Speaker John Boehner (R-Ohio), meanwhile, reiterated his position that the administration's approach was insufficient for resolving the nation's debt problem. "He continued to press the White House to get serious about reducing spending in a meaningful way," a Republican aide said.

If it all sounded familiar, it's because these are the exact same arguments each side has been making for days, if not weeks.

That said, while the broad approaches remain the same, Thursday's meetings did mark an end to the process in which both sides pinpointed specific, mutually agreed-to spending cuts -- a process that started with talks spearheaded by Vice President Joseph Biden. That, however, does leadership little good if there remains (as lawmakers predict) no path for passage in Congress. And as the president called a close to the meeting, he left an instruction for attendees to survey their caucus on Friday to see what was possible, politically.

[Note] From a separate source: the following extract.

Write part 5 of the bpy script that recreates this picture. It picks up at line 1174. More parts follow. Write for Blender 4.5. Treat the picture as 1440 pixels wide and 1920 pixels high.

There will not be a seventh straight day of talks on Friday, though there will be, reportedly, another presidential news conference. Obama informed those in the room that he may call another meeting during the weekend if he "hasn’t heard back from them with a plan of action," a Democratic official said.

Those plans, it increasingly appears, will not include a deal that fails to get the government through the 2012 elections.

"A short-term solution is not something I will sign," Obama told lawmakers on Thursday.

Still an option, however, is a back-up plan being crafted by the Senate's two leaders -- Mitch McConnell (R-Ky.) and Harry Reid (D-Nev.). The minority and majority leader have been working on a proposal that would take the $1.5 to $1.7 trillion in agreed-to cuts and attach it to legislation that would give Obama the authority to raise the debt ceiling while simply suggesting (but not signing off on) additional spending cuts.

The proposal, a Democratic official said, received "very little discussion" at Thursday's meeting. "However, this remains a fallback option."